Pecado (no tan) original.
Como si fuese un ciudadano más de Sin City, Robert Rodríguez comete todos los pecados existentes y más, como director de la secuela que esperó nueve años para ser estrenada, engolosinándose con la lujuria que le genera su propio ejercicio visual, dejando entrever una notoria pereza a la hora de resolver las situaciones dramáticas y con una soberbia que le impide anteponer las necesidades del relato por sobre las propias. Si la primera entrega funcionaba casi una década atrás -en parte- gracias a haber actuado como una transfusión de sangre en el anémico cuerpo de gran parte del cine de superhéroes de aquel entonces, la secuela ya no posee el mismo efecto.

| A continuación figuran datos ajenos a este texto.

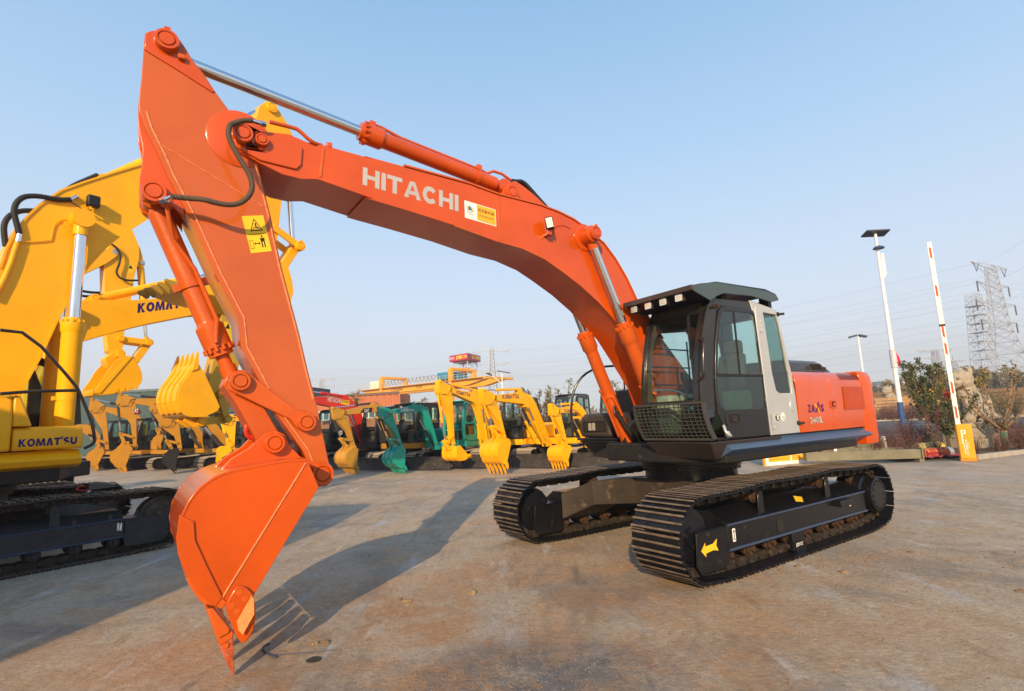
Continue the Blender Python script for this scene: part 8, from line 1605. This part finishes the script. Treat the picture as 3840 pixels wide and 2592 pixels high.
# oil filler stain hole, loose cable and debris on the concrete
q = gnd(1178, 2475); b = MB(); rr = random.Random(8); b.add([(q.x + .06 * cos(a * pi / 9) * rr.uniform(.85, 1.1), q.y + .055 * sin(a * pi / 9) * rr.uniform(.85, 1.1), .004) for a in range(18)], [tuple(range(18))]); struct(b.build('oil_spot', mat('oil_black', (.045, .038, .03), .8), smooth=0))
pts = [gnd(*p) for p in ((1040, 2470), (1005, 2458), (983, 2440), (990, 2425), (1010, 2418))]; pts2 = [gnd(*p) for p in ((1010, 2460), (1120, 2452), (1260, 2440))]
b = MB(); b.tube([(p.x, p.y, .008) for p in smooth([tuple(p) for p in pts], 2)], .007, 6); b.tube([(p.x, p.y, .006) for p in smooth([tuple(p) for p in pts2], 1)], .004, 5); tag(b.build('loose_cable', mat('cable_blue_black', (.04, .05, .09), .5), smooth=60), 'short curl of dark cable lying right of the bucket tooth', 'cable')
def clod(seed, m):
    bm = bmesh.new(); bmesh.ops.create_icosphere(bm, subdivisions=2, radius=1); rr = random.Random(seed)
    for v in bm.verts: v.co *= rr.uniform(.7, 1.15); v.co.z = max(v.co.z * .6, -.15)
    me = bpy.data.meshes.new('clod'); bm.to_mesh(me); bm.free(); me.materials.append(m); return me
CM = [mat('clod_ochre', (.27, .185, .105), .95, var=.3, vscale=8), mat('clod_brown', (.20, .13, .08), .95, var=.3, vscale=8), mat('chip_grey', (.12, .13, .145), .95, var=.2, vscale=8)]
CL = [clod(i, CM[i % 2]) for i in range(4)]
for i, (x, y, s) in enumerate(((1180, 2415, .035), (1222, 2412, .04), (1525, 2258, .05), (1500, 2250, .03), (3165, 2148, .045), (2992, 2125, .035), (2920, 2130, .03), (3420, 2072, .04), (2672, 2190, .03), (2955, 2078, .025), (2842, 2098, .04), (3828, 2220, .04), (1770, 2225, .06), (1385, 2085, .02))):
    q = gnd(x, y); o = link('dirt_clod', CL[i % 4]); o.location = (q.x, q.y, .004); s *= .8; o.scale = (s, s * 1.3, s); o.rotation_euler = (0, 0, i); tag(o, 'lump of ochre or brown dirt on the concrete', 'dirt clod', 'loose lumps of dirt on the concrete')
b = MB(); rr = random.Random(21)
def scat(cx_, cy_, sx, sy, n, s0, s1):
    for i in range(n):
        x, y = rr.gauss(cx_, sx), rr.gauss(cy_, sy); s = rr.uniform(s0, s1) * rr.uniform(.5, 1); h = s * rr.uniform(.4, .9); a = rr.uniform(0, 6.3)
        p = [(x + s * cos(a + k * 1.57 + rr.uniform(-.3, .3)) * rr.uniform(.7, 1.2), y + s * sin(a + k * 1.57) * rr.uniform(.7, 1.2)) for k in range(4)]; c_ = (x + rr.uniform(-.3, .3) * s, y + rr.uniform(-.3, .3) * s)
        b.add([(u, v, .0) for u, v in p] + [(c_[0], c_[1], h), (p[0][0] * .6 + c_[0] * .4, p[0][1] * .6 + c_[1] * .4, h * .9)], [(0, 1, 5), (1, 4, 5), (1, 2, 4), (2, 3, 4), (3, 0, 5), (3, 5, 4)])
for c_ in ((-.15, 3.7, .45, .25, 350, .004, .012), (.3, 4.0, .9, .5, 900, .004, .010), (-.9, 5.3, .9, .7, 500, .004, .011), (0, 6, 4, 2.5, 1800, .003, .009), (3.5, 5.6, 2.0, .9, 1400, .004, .014), (3.3, 6.0, .9, .25, 500, .006, .02), (5, 9, 5, 3, 900, .006, .014)): scat(*c_)
tag(b.build('loose_grit', CM[1], None, smooth=0, kind='stuff'), 'loose crumbs of soil and crushed concrete strewn over the yard', 'grit')
b = MB(); scat(-.1, 3.72, .42, .18, 600, .004, .016); scat(.5, 3.9, .7, .25, 300, .003, .009); tag(b.build('concrete_chips', CM[2], None, smooth=0, kind='stuff'), 'grey chips of broken concrete in the lower middle', 'rubble')
# two stacked containers added unseen, left behind the camera, to shade the yard
CONT = mat('container_blue_grey', (.10, .14, .20), .5)
for i in range(2):
    r = thing('shade_block_container', ('lower blue grey container added unseen behind the viewer to cast shade', 'upper blue grey container added unseen behind the viewer to cast shade')[i], 'container', (-11.3, -2.2, .02 + i * 2.62), radians(0), 'stacked containers added to shade the yard'); b = MB(); n_ = 44; vs = []; 
    for y, sg in ((-1.2, -1), (1.2, 1)):
        k0 = len(b.v); pr = []
        for k in range(n_): x = -6 + 12 * k / (n_ - 1); pr.append((x, y - sg * (.04 if (k // 2) % 2 else 0)))
        b.add([(x, yy, z) for x, yy in pr for z in (.1, 2.5)], [(2 * q_, 2 * q_ + 2, 2 * q_ + 3, 2 * q_ + 1) for q_ in range(n_ - 1)])
    b.box(-6, 6, -1.2, 1.2, 0, .12); b.box(-6, 6, -1.2, 1.2, 2.48, 2.6); b.box(-6.05, -6, -1.2, 1.2, 0, 2.6); b.build('shell', CONT, r, smooth=0)
    for y in (-.6, .6): MB().box(6, 6.05, y - .58, y + .58, .05, 2.55).build('door', CONT, r, .01)


# the haze of the day: one closed volume round the whole place
hz_ = MB().box(-700, 700, -120, 640, -2, 60); hm = bpy.data.materials.new('haze_air'); hm.use_nodes = True; hn = hm.node_tree.nodes; hn.remove(hn['Principled BSDF'])
pv = hn.new('ShaderNodeVolumePrincipled'); pv.inputs['Color'].default_value = (.92, .93, 1, 1); pv.inputs['Density'].default_value = .0011; pv.inputs['Anisotropy'].default_value = .2; hm.node_tree.links.new(pv.outputs[0], hn['Material Output'].inputs['Volume'])
o = hz_.build('haze', hm, None, smooth=0, kind='stuff'); tag(o, 'pale winter haze that veils the far pylons and trees', 'haze')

Ahora solamente se contenta con descansar sobre su anteriormente logrado y asentado estilo visual: el hiperestilizado blanco y negro fusionado con los escenarios digitales en post, reservándose el color para algún detalle o personaje que según Rodríguez merezca destacarse pero sin ningún otro criterio más que el del capricho, remarcando algunas veces sí y otras no la sangre, los ojos o los labios de alguna de sus femme fatale.
La película se siente como el aire viciado del humo de todos los cigarrillos de la ciudad. Y, como una prótesis facial más en el rostro de Mickey Rourke, la verdadera diversión pareciera ocultarse debajo de aquello que su director oprime dejando un gran vacío a nivel relato, oculto bajo la forma de un despliegue extremadamente preciosista de la imagen. Rodríguez parece manejar la trama como un director de cine porno, resolviendo algunas situaciones (como la historia de Johnny, el habilidoso y ambidiestro jugador de póker interpretado por Joseph Gordon-Levitt) de una manera demasiado simplista y desganada. Ahí donde por el año 2005 había tejido las relaciones entre los habitantes de la que podría ser una Nueva York filmada por Ferrara o Scorsese, ahora se posa un agujero narrativo del tamaño del portal abierto por Loki en Los Vengadores.
Las versiones tridimensionales de Sin City podrían ser vistas como una suerte de reciclaje de una novela de Jim Thompson, violentamente oscura, donde en vez de héroes hay personajes al límite, y -algunos más, otros menos- corruptos. Pero la traducción literal -porque no es una adaptación- que hace Rodríguez cuadro por cuadro del cómic de Frank Miller, está fuertemente apoyada en los diálogos, que son exactamente los mismos que los del guionista y dibujante. El problema surge cuando esos diálogos, que se acoplan de manera tan natural y armoniosa en el universo del cómic (con su propia lógica interna), no logran articularse de la misma manera en la película y ocupan el lugar de otro truco de magia, uno muy atractivo y melódico para nuestro oído que en esencia no resulta suficiente para sostener toda una película.
A propósito de esto y para colmo, el mariachi de Texas desperdicia la posibilidad de haber trabajado en profundidad una estructura narrativa cercana a la de Tiempos Violentos (en cuanto a la alteración de la cronología, personajes que están muertos pero reaparecen más adelante) que al modelo clásico.
En conclusión, la sobrecarga de hemoglobina y miembros esparcidos sumado al abultado desfile de mujeres armadas y encueradas con más testosterona que un Indestructible (pero que a diferencia de estos, no dejan nada librado a la imaginación), termina jugándole en contra por acumulación y se convierte en un relato, además de monocromático, monótono. Aunque una buena dosis de pecado directo a la vena del mainstream nunca está de más.